* The task
Reproduce the full listing below unchanged, apart from the pictures.
----------------
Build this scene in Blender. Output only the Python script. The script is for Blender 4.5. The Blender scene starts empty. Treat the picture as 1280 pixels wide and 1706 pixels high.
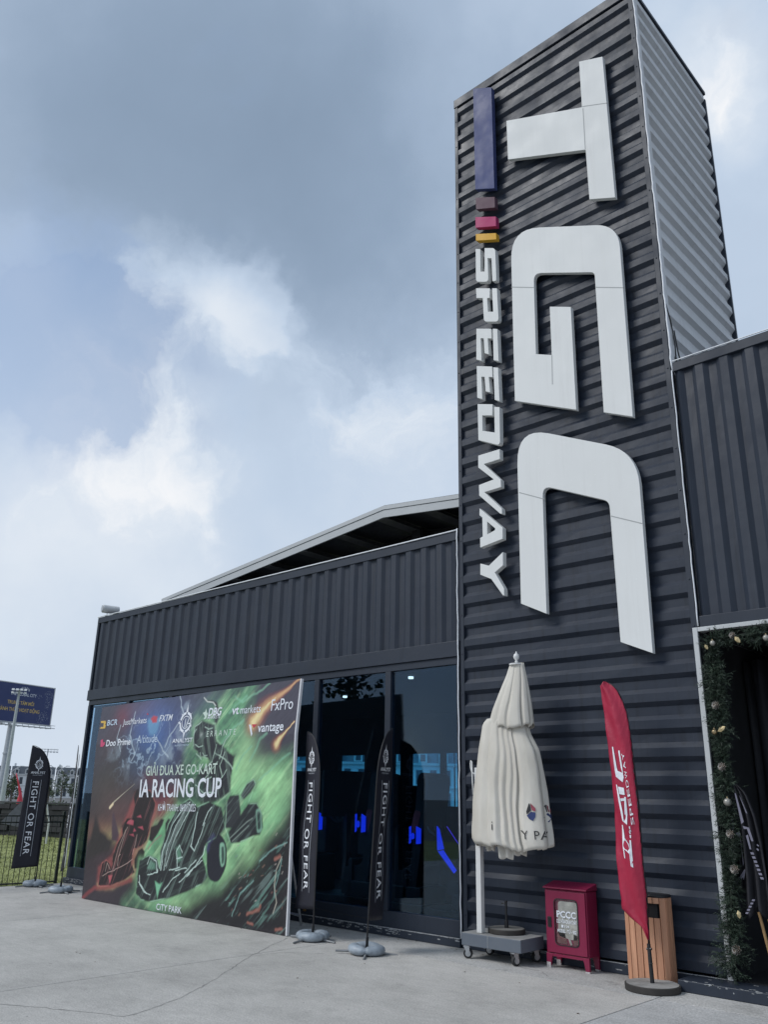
import bpy, bmesh, math, random
import numpy as np
from mathutils import Vector, Matrix
from mathutils.geometry import tessellate_polygon
rnd = random.Random(7)
S = bpy.context.scene
COL = S.collection

# ------------------------------------------------------------------ camera, sky, sun, exposure
cam = bpy.data.objects.new('camera', bpy.data.cameras.new('camera'))
COL.objects.link(cam)
cam.data.sensor_fit = 'HORIZONTAL'; cam.data.sensor_width = 36.0; cam.data.lens = 1388.0 * 36 / 1280
cam.data.clip_start = 0.1; cam.data.clip_end = 3000
cam.matrix_world = Matrix(((0.735641, 0.206552, 0.645111, 6.5), (0.6771, -0.251197, -0.691691, -8.445), (0.019179, 0.945641, -0.324647, 1.6), (0, 0, 0, 1)))
S.camera = cam
SUN_EL, SUN_AZ = math.radians(44), math.radians(216)       # azimuth clockwise from +Y: high, from the front left
sd = Vector((math.sin(SUN_AZ) * math.cos(SUN_EL), math.cos(SUN_AZ) * math.cos(SUN_EL), math.sin(SUN_EL)))
sun = bpy.data.objects.new('sun', bpy.data.lights.new('sun', 'SUN'))
COL.objects.link(sun)
sun.data.energy = 2.0; sun.data.angle = math.radians(24); sun.data.color = (1, 0.985, 0.965)
sun.rotation_euler = sd.to_track_quat('Z', 'Y').to_euler()
S.view_settings.view_transform = 'Standard'; S.view_settings.look = 'None'
S.view_settings.exposure = 0.0; S.view_settings.gamma = 1.0; S.view_settings.use_curve_mapping = False

W = bpy.data.worlds.new('World'); S.world = W; W.use_nodes = True
nt = W.node_tree; nt.nodes.clear()
def N(t, **k):
    n = nt.nodes.new(t)
    for a, b in k.items(): setattr(n, a, b)
    return n
def lk(a, b): nt.links.new(a, b)
def mth(op, a, b=None, c=None, clamp=False):
    n = N('ShaderNodeMath', operation=op, use_clamp=clamp)
    for i, v in enumerate((a, b, c)):
        if v is None: continue
        if isinstance(v, (int, float)): n.inputs[i].default_value = v
        else: lk(v, n.inputs[i])
    return n.outputs[0]
tc = N('ShaderNodeTexCoord')
def noise(vec, scale, detail, rough, dist=0.0):
    n = N('ShaderNodeTexNoise'); n.inputs['Scale'].default_value = scale; n.inputs['Detail'].default_value = detail
    n.inputs['Roughness'].default_value = rough; n.inputs['Distortion'].default_value = dist
    lk(vec, n.inputs['Vector']); return n
# ragged cloud edges: bend the direction a little by noise
w1 = noise(tc.outputs['Generated'], 5.5, 6, 0.55)
sub = N('ShaderNodeVectorMath', operation='SUBTRACT'); lk(w1.outputs['Color'], sub.inputs[0]); sub.inputs[1].default_value = (0.5, 0.5, 0.5)
scl = N('ShaderNodeVectorMath', operation='SCALE'); lk(sub.outputs[0], scl.inputs[0]); scl.inputs['Scale'].default_value = 0.26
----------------
* Exercise output
Build this scene in Blender. Output only the Python script. The script is for Blender 4.5. The Blender scene starts empty. Treat the picture as 1280 pixels wide and 1706 pixels high.
import bpy, bmesh, math, random
import numpy as np
from mathutils import Vector, Matrix
from mathutils.geometry import tessellate_polygon
rnd = random.Random(7)
S = bpy.context.scene
COL = S.collection

# ------------------------------------------------------------------ camera, sky, sun, exposure
cam = bpy.data.objects.new('camera', bpy.data.cameras.new('camera'))
COL.objects.link(cam)
cam.data.sensor_fit = 'HORIZONTAL'; cam.data.sensor_width = 36.0; cam.data.lens = 1388.0 * 36 / 1280
cam.data.clip_start = 0.1; cam.data.clip_end = 3000
cam.matrix_world = Matrix(((0.735641, 0.206552, 0.645111, 6.5), (0.6771, -0.251197, -0.691691, -8.445), (0.019179, 0.945641, -0.324647, 1.6), (0, 0, 0, 1)))
S.camera = cam
SUN_EL, SUN_AZ = math.radians(44), math.radians(216)       # azimuth clockwise from +Y: high, from the front left
sd = Vector((math.sin(SUN_AZ) * math.cos(SUN_EL), math.cos(SUN_AZ) * math.cos(SUN_EL), math.sin(SUN_EL)))
sun = bpy.data.objects.new('sun', bpy.data.lights.new('sun', 'SUN'))
COL.objects.link(sun)
sun.data.energy = 2.0; sun.data.angle = math.radians(24); sun.data.color = (1, 0.985, 0.965)
sun.rotation_euler = sd.to_track_quat('Z', 'Y').to_euler()
S.view_settings.view_transform = 'Standard'; S.view_settings.look = 'None'
S.view_settings.exposure = 0.0; S.view_settings.gamma = 1.0; S.view_settings.use_curve_mapping = False

W = bpy.data.worlds.new('World'); S.world = W; W.use_nodes = True
nt = W.node_tree; nt.nodes.clear()
def N(t, **k):
    n = nt.nodes.new(t)
    for a, b in k.items(): setattr(n, a, b)
    return n
def lk(a, b): nt.links.new(a, b)
def mth(op, a, b=None, c=None, clamp=False):
    n = N('ShaderNodeMath', operation=op, use_clamp=clamp)
    for i, v in enumerate((a, b, c)):
        if v is None: continue
        if isinstance(v, (int, float)): n.inputs[i].default_value = v
        else: lk(v, n.inputs[i])
    return n.outputs[0]
tc = N('ShaderNodeTexCoord')
def noise(vec, scale, detail, rough, dist=0.0):
    n = N('ShaderNodeTexNoise'); n.inputs['Scale'].default_value = scale; n.inputs['Detail'].default_value = detail
    n.inputs['Roughness'].default_value = rough; n.inputs['Distortion'].default_value = dist
    lk(vec, n.inputs['Vector']); return n
# ragged cloud edges: bend the direction a little by noise
w1 = noise(tc.outputs['Generated'], 5.5, 6, 0.55)
sub = N('ShaderNodeVectorMath', operation='SUBTRACT'); lk(w1.outputs['Color'], sub.inputs[0]); sub.inputs[1].default_value = (0.5, 0.5, 0.5)
scl = N('ShaderNodeVectorMath', operation='SCALE'); lk(sub.outputs[0], scl.inputs[0]); scl.inputs['Scale'].default_value = 0.26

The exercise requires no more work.